Pictures stay out. Extract the lines below from the first one through the line with "from mathutils import Vector, Matrix", both included.

--- Begin Source excerpt ---

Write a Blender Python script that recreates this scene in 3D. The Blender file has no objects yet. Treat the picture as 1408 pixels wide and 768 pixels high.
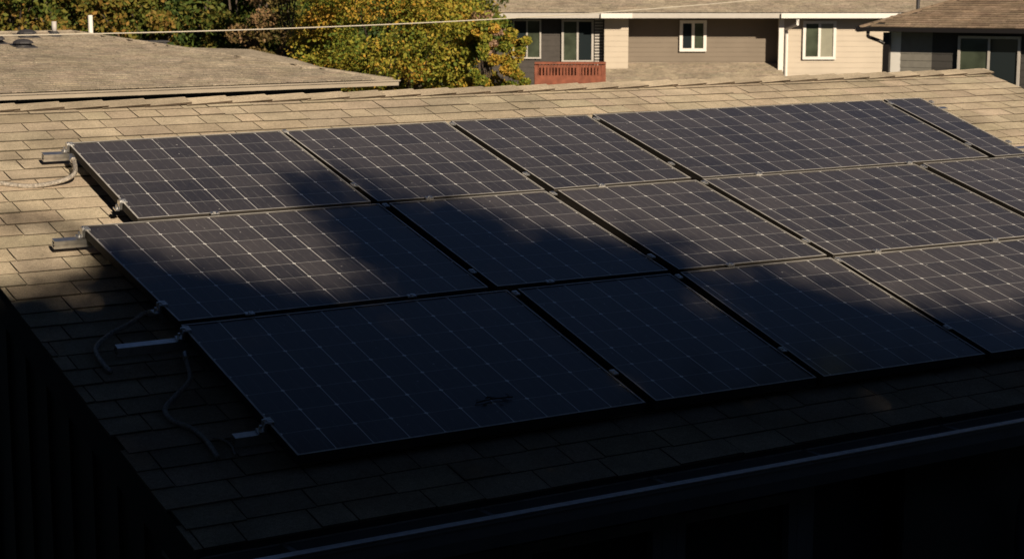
import bpy, math, random
import numpy as np
from mathutils import Vector, Matrix

C = bpy.data.collections.new("place"); bpy.context.scene.collection.children.link(C)
scene = bpy.context.scene
rad = math.radians

# ---------------------------------------------------------------- camera
CAM = np.array([-2.779316, -5.979377, 1.758901]); YAW = 0.559021; PIT = 0.165182; FPX = 2456.547; RP = 0.265104
FW = np.array([math.sin(YAW)*math.cos(PIT), math.cos(YAW)*math.cos(PIT), -math.sin(PIT)])
RT = np.array([math.cos(YAW), -math.sin(YAW), 0.0]); UP = np.cross(RT, FW)
FH = np.array([math.sin(YAW), math.cos(YAW), 0.0])
cd = bpy.data.cameras.new("camera"); cam = bpy.data.objects.new("camera", cd); C.objects.link(cam)
cam.matrix_world = Matrix(((RT[0], UP[0], -FW[0], CAM[0]), (RT[1], UP[1], -FW[1], CAM[1]), (RT[2], UP[2], -FW[2], CAM[2]), (0, 0, 0, 1)))
cd.sensor_width = 36; cd.lens = FPX*36/1408; cd.clip_start = 0.1; cd.clip_end = 2000
cd.dof.use_dof = True; cd.dof.focus_distance = 9.0; cd.dof.aperture_fstop = 8.0
scene.camera = cam

# ---------------------------------------------------------------- light
SUN_EL = rad(25.0); SUN_AZ = rad(187.0)          # azimuth clockwise from +Y
SD = np.array([math.sin(SUN_AZ)*math.cos(SUN_EL), math.cos(SUN_AZ)*math.cos(SUN_EL), math.sin(SUN_EL)])
w = bpy.data.worlds.new("World"); scene.world = w; w.use_nodes = True
nt = w.node_tree; sky = nt.nodes.new("ShaderNodeTexSky"); sky.sky_type = 'NISHITA'; sky.sun_disc = False
sky.sun_elevation = SUN_EL; sky.sun_rotation = SUN_AZ; sky.air_density = 0.34; sky.dust_density = 0.0; sky.ozone_density = 1.0; sky.altitude = 2500
bg = nt.nodes["Background"]; bg.inputs[1].default_value = 0.05; nt.links.new(sky.outputs[0], bg.inputs[0])
ld = bpy.data.lights.new("sun", 'SUN'); ld.energy = 5.0; ld.angle = rad(0.55); ld.color = (1.0, 0.855, 0.665)
sun = bpy.data.objects.new("sun", ld); C.objects.link(sun)
sun.rotation_euler = Vector((-SD[0], -SD[1], -SD[2])).to_track_quat('-Z', 'Y').to_euler()
scene.view_settings.view_transform = 'Standard'; scene.view_settings.look = 'None'
scene.view_settings.exposure = 0.55; scene.view_settings.gamma = 1.0; scene.view_settings.use_curve_mapping = False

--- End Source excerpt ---

* _Output_:
Write a Blender Python script that recreates this scene in 3D. The Blender file has no objects yet. Treat the picture as 1408 pixels wide and 768 pixels high.
import bpy, math, random
import numpy as np
from mathutils import Vector, Matrix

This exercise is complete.